It is almost pathetic to see the nation doing the best it knows, offering its patronage and its public buildings, its monuments of great men and its money, and then to mark the results. It is fortunate that most of the frescoes are scaling off the walls of the Houses of Parliament. It is fortunate that Nelson and the Duke of York are hoisted up so high that they cannot be scrutinized at all; it is fortunate that most of the public statues are generally so begrimed with dirt and soot that few can make out their intention. But it is we who are responsible for half at least of their failures.[4] We have, as a nation, neither the artistic feeling which delights in the beautiful with a sort of worship, nor the sensuous religious instincts which require an outward and visible sign of our inward faith. Therefore our best chance of great work seems to be when the common-sense necessity is so large in its demands, that carrying it out even on merely utilitarian principles may give a grand result by the force of circumstances, almost without our will,—the very fulfilment of the working conditions on an enormous scale forcing a certain grandeur on the work. As, for instance, when a viaduct is carried over a deep valley and river, upon a lofty series of arches, as in many Welsh railways and at Newcastle, there are elements of strength, durability, might, and therefore majesty, which the barest execution of the requirements cannot take away. The Suspension Bridge hung high in the air above the ships in the Menai Straits, and that over the narrow hollow of the Avon, have a beauty of lightness and grace all their own—Waterloo Bridge, which Canova declared to be worth coming to England to see—are all specimens of a kind of work which we may hope to see multiplied, and even improved upon, as the adaptation of art to the common necessities of our civilization becomes more common, and is taken in hand by a higher and more educated class of men.

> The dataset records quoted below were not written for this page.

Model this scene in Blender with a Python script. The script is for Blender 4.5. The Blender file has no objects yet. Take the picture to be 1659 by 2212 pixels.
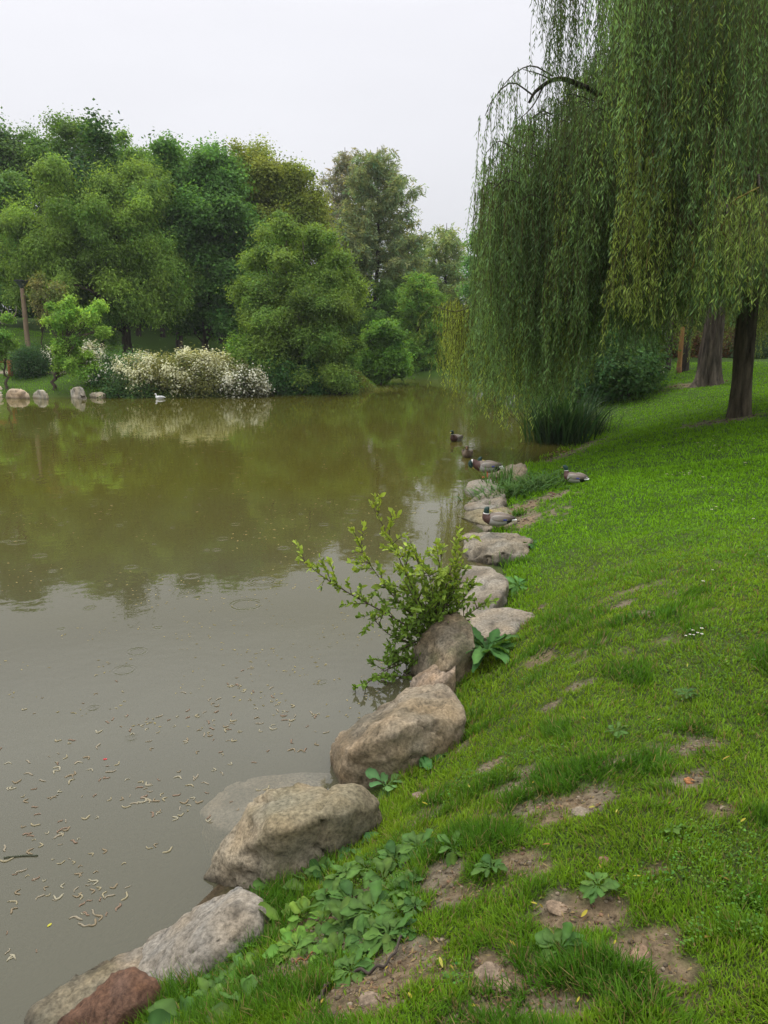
import bpy, bmesh, math
import numpy as np
from mathutils import Vector

SC = bpy.context.scene
COL = SC.collection
f32, i32 = np.float32, np.int32
RNG = np.random.default_rng(7)
PI = math.pi

# ------------------------------------------------------------------ camera
FPX, S = 769.0, 768.0 / 1659.0
CAMZ, PITCH = 2.8, math.radians(13.0)
CP, SP = math.cos(PITCH), math.sin(PITCH)
cd = bpy.data.cameras.new("camera")
cam = bpy.data.objects.new("camera", cd)
COL.objects.link(cam)
cam.location = (0, 0, CAMZ)
cam.rotation_euler = (math.radians(90 - 13.0), 0, 0)
cd.sensor_fit = 'VERTICAL'
cd.sensor_height = 36.0
cd.lens = FPX / 1024 * 36.0
cd.clip_start = 0.05
cd.clip_end = 3000
SC.camera = cam


def ray(u, v):
    x = (u * S - 384) / FPX
    y = (512 - v * S) / FPX
    return np.array([x, CP + y * SP, -SP + y * CP])


def at_y(u, v, Y):
    d = ray(u, v)
    t = Y / d[1]
    return np.array([d[0] * t, Y, CAMZ + d[2] * t])


def at_z(u, v, z):
    d = ray(u, v)
    t = (z - CAMZ) / d[2]
    return np.array([d[0] * t, d[1] * t, z])


# ------------------------------------------------------------------ noise
def _h(ix, iy, iz, seed):
    n = (ix.astype(np.int64) * 374761393 + iy.astype(np.int64) * 668265263 + iz.astype(np.int64) * 2147483647 + seed * 974711) & 0xffffffff
    n = ((n ^ (n >> 13)) * 1274126177) & 0xffffffff
    n = ((n ^ (n >> 16)) * 2246822519) & 0xffffffff
    n = n ^ (n >> 15)
    return (n & 0xffffff).astype(np.float64) / 0xffffff


def vnoise(p, seed=0):
    p = np.asarray(p, float)
    i = np.floor(p).astype(np.int64)
    f = p - i
    f = f * f * (3 - 2 * f)
    r = 0
    for dx in (0, 1):
        wx = f[:, 0] if dx else 1 - f[:, 0]
        for dy in (0, 1):
            wy = f[:, 1] if dy else 1 - f[:, 1]
            for dz in (0, 1):
                wz = f[:, 2] if dz else 1 - f[:, 2]
                r = r + wx * wy * wz * _h(i[:, 0] + dx, i[:, 1] + dy, i[:, 2] + dz, seed)
    return r


def fbm(p, octaves=4, seed=0, gain=.5):
    p = np.asarray(p, float)
    a, s, n = 1.0, 0.0, 0.0
    for o in range(octaves):
        s = s + a * vnoise(p, seed + o * 17)
        n += a
        p = p * 2.03 + 11.3
        a *= gain
    return s / n


def fbm2(x, y, sc, octaves=3, seed=0):
    return fbm(np.stack([np.ravel(x) * sc, np.ravel(y) * sc, np.zeros(np.size(x)) + .5], 1), octaves, seed)


def sstep(a, b, x):
    t = np.clip((x - a) / (b - a), 0, 1)
    return t * t * (3 - 2 * t)


def nrm(v):
    return v / np.maximum(np.linalg.norm(v, axis=-1, keepdims=True), 1e-9)


# ------------------------------------------------------------------ mesh helpers
def mk(name, V, faces, mat=None, parent=None, col=None, smooth=True):
    faces = [np.asarray(f, dtype=i32) for f in faces if len(f)]
    me = bpy.data.meshes.new(name)
    loops = np.concatenate([f.ravel() for f in faces])
    sizes = np.concatenate([np.full(len(f), f.shape[1], i32) for f in faces])
    starts = np.concatenate([[0], np.cumsum(sizes)[:-1]]).astype(i32)
    V = np.asarray(V, f32)
    me.vertices.add(len(V))
    me.vertices.foreach_set('co', V.ravel())
    me.loops.add(len(loops))
    me.loops.foreach_set('vertex_index', loops)
    me.polygons.add(len(sizes))
    me.polygons.foreach_set('loop_start', starts)
    me.polygons.foreach_set('use_smooth', np.full(len(sizes), smooth, bool))
    me.update(calc_edges=True)
    if col is not None:
        a = me.color_attributes.new('Col', 'FLOAT_COLOR', 'POINT')
        c = np.ones((len(V), 4), f32)
        c[:, :3] = col
        a.data.foreach_set('color', c.ravel())
    if mat:
        me.materials.append(mat)
    o = bpy.data.objects.new(name, me)
    COL.objects.link(o)
    if parent is not None:
        o.parent = parent
    return o


class Geo:
    def __init__(s):
        s.V, s.F, s.C, s.n = [], {3: [], 4: []}, [], 0

    def add(s, V, faces, C):
        V = np.asarray(V, float)
        for f in faces:
            f = np.asarray(f)
            if len(f):
                s.F[f.shape[1]].append(f + s.n)
        C = np.asarray(C, float)
        if C.ndim == 1:
            C = np.tile(C, (len(V), 1))
        s.V.append(V)
        s.C.append(C)
        s.n += len(V)
        return s

    def build(s, name, mat, parent=None, off=None, smooth=True):
        if not s.n:
            return None
        V = np.concatenate(s.V)
        if off is not None:
            V = V - np.asarray(off)
        return mk(name, V, [np.concatenate(s.F[k]) for k in (3, 4) if s.F[k]], mat, parent, np.concatenate(s.C), smooth)


def thing(name, loc, label, cat, group=None, rz=0.0):
    o = bpy.data.objects.new(name, None)
    o.empty_display_size = .2
    COL.objects.link(o)
    o.location = loc
    o.rotation_euler = (0, 0, rz)
    return tag(o, label, cat, group)


def tag(o, label=None, cat=None, group=None, kind=None):
    if label:
        o['label'] = label
    if cat:
        o['category'] = cat
    if group:
        o['group'] = group
    if kind:
        o['kind'] = kind
    return o


def copy_tree(o, parent=None):
    c = o.copy()
    COL.objects.link(c)
    if parent is not None:
        c.parent = parent
    for ch in list(o.children):
        copy_tree(ch, c)
    return c


def tube(P, R, sides=6, cap=True):
    P = np.asarray(P, float)
    n = len(P)
    R = np.broadcast_to(np.asarray(R, float), (n,))
    T = nrm(np.gradient(P, axis=0))
    ref = np.array([0, 0, 1.0]) if abs(T[0][2]) < .8 else np.array([1.0, 0, 0])
    A = np.zeros((n, 3))
    a = nrm(np.cross(T[0], ref))
    for k in range(n):
        a = nrm(a - T[k] * a.dot(T[k]))
        A[k] = a
    B = np.cross(T, A)
    th = np.linspace(0, 2 * PI, sides, endpoint=False)
    V = (P[:, None] + R[:, None, None] * (np.cos(th)[None, :, None] * A[:, None] + np.sin(th)[None, :, None] * B[:, None])).reshape(-1, 3)
    i = np.arange(n - 1)[:, None] * sides
    j = np.arange(sides)[None]
    j2 = (j + 1) % sides
    F = np.stack([i + j, i + j2, i + sides + j2, i + sides + j], -1).reshape(-1, 4)
    faces = [F]
    if cap:
        V = np.vstack([V, P[-1:] + T[-1] * R[-1] * .3])
        e = (n - 1) * sides
        faces.append(np.stack([e + np.arange(sides), e + (np.arange(sides) + 1) % sides, np.full(sides, n * sides)], 1))
    return V, faces


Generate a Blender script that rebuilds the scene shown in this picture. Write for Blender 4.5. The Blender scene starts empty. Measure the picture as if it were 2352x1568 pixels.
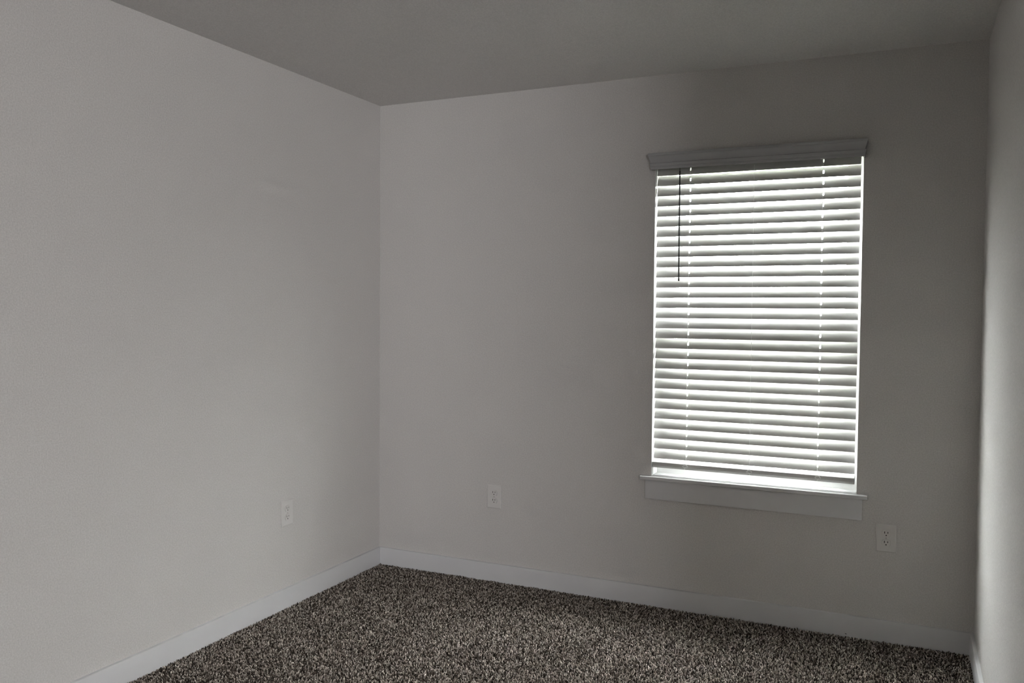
import bpy, bmesh, math, random
import numpy as np
from mathutils import Matrix, Vector

random.seed(7)
sc = bpy.context.scene
C = sc.collection

# ---------------------------------------------------------------- camera
CAM = Vector((2.5636, -3.8554, 1.3663))
FWD = Vector((-0.41976, 0.90690, -0.03654))
RGT = Vector((0.90736, 0.42028, 0.00758))
UPV = Vector((-0.02224, 0.02998, 0.99930))
cd = bpy.data.cameras.new('camera')
cd.sensor_width = 36.0
cd.lens = 36.0 * 1966.0 / 2352.0
cd.clip_start = 0.05
cam = bpy.data.objects.new('camera', cd)
C.objects.link(cam)
cam.matrix_world = Matrix((
    (RGT.x, UPV.x, -FWD.x, CAM.x),
    (RGT.y, UPV.y, -FWD.y, CAM.y),
    (RGT.z, UPV.z, -FWD.z, CAM.z),
    (0, 0, 0, 1)))
sc.camera = cam

# ---------------------------------------------------------------- world: bright overcast daylight
w = bpy.data.worlds.new('overcast_sky')
sc.world = w
w.use_nodes = True
bg = w.node_tree.nodes['Background']
bg.inputs[0].default_value = (0.98, 0.985, 1.0, 1)
bg.inputs[1].default_value = 52.0

def portal(name, loc, rot, sx, sy):
    l = bpy.data.lights.new(name, 'AREA')
    l.shape = 'RECTANGLE'
    l.size, l.size_y = sx, sy
    l.cycles.is_portal = True
    o = bpy.data.objects.new(name, l)
    o.location = loc
    o.rotation_euler = rot
    C.objects.link(o)
# sampling portal in the added fill opening (it gives no light itself)
portal('fill_opening_portal', (5.50, -7.17, 1.50), (math.pi / 2, 0, 0), 2.20, 0.74)

sc.view_settings.view_transform = 'Standard'
sc.view_settings.look = 'None'
sc.view_settings.exposure = 0.25
sc.view_settings.gamma = 1.0
sc.view_settings.use_curve_mapping = False
sc.cycles.use_denoising = True
sc.cycles.max_bounces = 14
sc.cycles.diffuse_bounces = 10
sc.cycles.transparent_max_bounces = 16
sc.cycles.sample_clamp_indirect = 20.0

# ---------------------------------------------------------------- materials
def mat(name, col, rough=0.6, spec=0.3, bump=None, var=None):
    m = bpy.data.materials.new(name)
    m.use_nodes = True
    nt = m.node_tree
    b = nt.nodes['Principled BSDF']
    b.inputs['Base Color'].default_value = (*col, 1)
    b.inputs['Roughness'].default_value = rough
    b.inputs['Specular IOR Level'].default_value = spec
    tc = nt.nodes.new('ShaderNodeTexCoord')
    if bump:
        scale, strength, dist = bump
        n = nt.nodes.new('ShaderNodeTexNoise')
        n.inputs['Scale'].default_value = scale
        n.inputs['Detail'].default_value = 4
        n.inputs['Roughness'].default_value = 0.6
        bp = nt.nodes.new('ShaderNodeBump')
        bp.inputs['Strength'].default_value = strength
        bp.inputs['Distance'].default_value = dist
        nt.links.new(tc.outputs['Object'], n.inputs['Vector'])
        nt.links.new(n.outputs['Fac'], bp.inputs['Height'])
        nt.links.new(bp.outputs['Normal'], b.inputs['Normal'])
    if var:
        scale, amt = var
        n = nt.nodes.new('ShaderNodeTexNoise')
        n.inputs['Scale'].default_value = scale
        n.inputs['Detail'].default_value = 3
        r = nt.nodes.new('ShaderNodeValToRGB')
        r.color_ramp.elements[0].position = 0.3
        r.color_ramp.elements[1].position = 0.7
        r.color_ramp.elements[0].color = (*[c * (1 - amt) for c in col], 1)
        r.color_ramp.elements[1].color = (*[min(1, c * (1 + amt)) for c in col], 1)
        nt.links.new(tc.outputs['Object'], n.inputs['Vector'])
        nt.links.new(n.outputs['Fac'], r.inputs['Fac'])
        nt.links.new(r.outputs['Color'], b.inputs['Base Color'])
    return m

M_WALL = mat('wall_paint', (0.573, 0.557, 0.541), 0.85, 0.15, bump=(210, 0.5, 0.002), var=(200, 0.10))
M_CEIL = mat('ceiling_paint', (0.665, 0.652, 0.640), 0.95, 0.05, bump=(150, 0.9, 0.003), var=(190, 0.10))
M_TRIM = mat('trim_paint', (0.605, 0.604, 0.612), 0.42, 0.4, bump=(90, 0.05, 0.001))
M_VINYL = mat('window_vinyl', (0.80, 0.80, 0.80), 0.4, 0.4)
M_SLAT = mat('blind_vinyl', (0.50, 0.497, 0.485), 0.5, 0.2, bump=(300, 0.03, 0.0005))
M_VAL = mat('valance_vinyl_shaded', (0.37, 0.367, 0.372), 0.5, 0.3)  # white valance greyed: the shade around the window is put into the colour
M_CORD = mat('blind_cord', (0.82, 0.82, 0.80), 0.7, 0.2)
M_WAND = mat('wand_plastic', (0.018, 0.017, 0.016), 0.35, 0.3)
M_PLATE = mat('outlet_plastic', (0.61, 0.594, 0.578), 0.4, 0.35)
M_DARK = mat('outlet_slot_dark', (0.012, 0.011, 0.010), 0.6, 0.2)
M_SCREW = mat('outlet_screw_paint', (0.50, 0.48, 0.46), 0.4, 0.4)
M_BACK = mat('carpet_backing', (0.11, 0.093, 0.078), 0.95, 0.05, bump=(160, 1.0, 0.008), var=(170, 0.8))
M_GROUND = mat('outside_lawn', (0.115, 0.125, 0.075), 0.95, 0.05, bump=(40, 0.6, 0.02), var=(6, 0.25))
M_SCUFF = mat('scuff_dark', (0.04, 0.04, 0.045), 0.7, 0.1)

def glass():
    m = bpy.data.materials.new('window_glass')
    m.use_nodes = True
    nt = m.node_tree
    nt.nodes.clear()
    o = nt.nodes.new('ShaderNodeOutputMaterial')
    mx = nt.nodes.new('ShaderNodeMixShader')
    t = nt.nodes.new('ShaderNodeBsdfTransparent')
    g = nt.nodes.new('ShaderNodeBsdfGlossy')
    lw = nt.nodes.new('ShaderNodeLayerWeight')      # Schlick reflectance of a thin pane
    lw.inputs['Blend'].default_value = 0.5
    pw = nt.nodes.new('ShaderNodeMath')
    pw.operation = 'POWER'
    pw.inputs[1].default_value = 5.0
    f = nt.nodes.new('ShaderNodeMath')
    f.operation = 'MULTIPLY_ADD'
    f.inputs[1].default_value = 0.95
    f.inputs[2].default_value = 0.04
    nt.links.new(lw.outputs['Facing'], pw.inputs[0])
    nt.links.new(pw.outputs[0], f.inputs[0])
    t.inputs[0].default_value = (0.93, 0.95, 0.94, 1)
    g.inputs['Roughness'].default_value = 0.02
    nt.links.new(f.outputs[0], mx.inputs[0])
    nt.links.new(t.outputs[0], mx.inputs[1])
    nt.links.new(g.outputs[0], mx.inputs[2])
    nt.links.new(mx.outputs[0], o.inputs[0])
    return m
M_GLASS = glass()

def carpet_mat():
    m = bpy.data.materials.new('carpet_yarn')
    m.use_nodes = True
    nt = m.node_tree
    b = nt.nodes['Principled BSDF']
    b.inputs['Roughness'].default_value = 0.9
    b.inputs['Specular IOR Level'].default_value = 0.12
    a = nt.nodes.new('ShaderNodeAttribute')
    a.attribute_name = 'yarn'
    nt.links.new(a.outputs['Color'], b.inputs['Base Color'])
    return m
M_YARN = carpet_mat()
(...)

Nothing, however, can well be more depressing than the experience of the United States in respect to this question of art and education. Here is a country (in their own magniloquent hyperbole) "bounded on the north by the Aurora Borealis, and on the west by the setting sun," &c., &c., whose proud boast it is that every man, woman, and child (born on its soil) can read, write, and something more,—which has just celebrated its centenary of independent existence, and is in the very spring-time of its national life when the "sap is rising,"—a season which among other nations is that of their greatest artistic vigour, yet which has never produced a poet, painter, sculptor,[5] or architect above mediocrity. Strangely as it would seem at first sight, it is originality which is chiefly wanting in their art; it is all an echo of European models; they have no independent action of thought or interpretation of Nature. Here, again, it is probably the want of culture of the public which is to blame. Evidence is difficult to obtain on such a vast subject as the use made of the reading and writing so freely imparted at the schools in the United States, but there is very good testimony showing that, with the exception of great centres of civilization, like Boston, the nation, as a nation, reads little but newspapers and story-books; and these clearly would produce a soil utterly unfit for the growth of real art.

Lastly, let us not forget Mr. Mill's warning how much the nation, as well as the individual, must suffer by the stifling of original thought in the rigid conformity to system which our present mechanism of Government regulations, of centralized hard-and-fast rules, is bringing about in education.

The State has a right to exact a certain amount of training in the individuals who compose it, but has no right whatever to interfere as to how that result is obtained. Every encouragement should be held out to original action of all kinds, tending to develop the faculties—artistic, scientific, as well as practical—which remain to be utilized among the millions who are now coming under an influence hitherto painfully narrow, rigid, and shallow in its operations, in spite of its magnificent promises and high-sounding notes of self-satisfaction.

F. P. Verney.

[1] Now, alas! under sentence of "restoration;" the age of creation in Italy appears to be over, and that of destruction to have begun.

[2] The monument to the Duke of Wellington has never received its due meed of praise. With all his faults, poor Stevens was a man of true genius.

[3] "Quoique les applaudissemens que j'ai reçus m'aient beaucoup flatté, la moindre critique, quelque mauvaise qu'elle eût été, m'a toujours causé plus de chagrin que toutes les louanges ne m'aient fait de plaisir," writes Racine to his son. He was silent for twelve years after the "insuccès de Phêdre." "Quoique le 'Mercure Gallant' était au dessous de rien, les blessures qu'il fait n'en sont pas moins cruelles à la sensibilité d'un poëte," adds the Revue des Deux Mondes.

[4] The group of "Asia," by Foley, in Prince Albert's Memorial, is one of the few exceptions to the indifferent character of out-door statues in London.

[5] Mr. Story may perhaps be considered an exception; but even the "Cleopatra," and "Sibyl" were produced under the influence of Rome.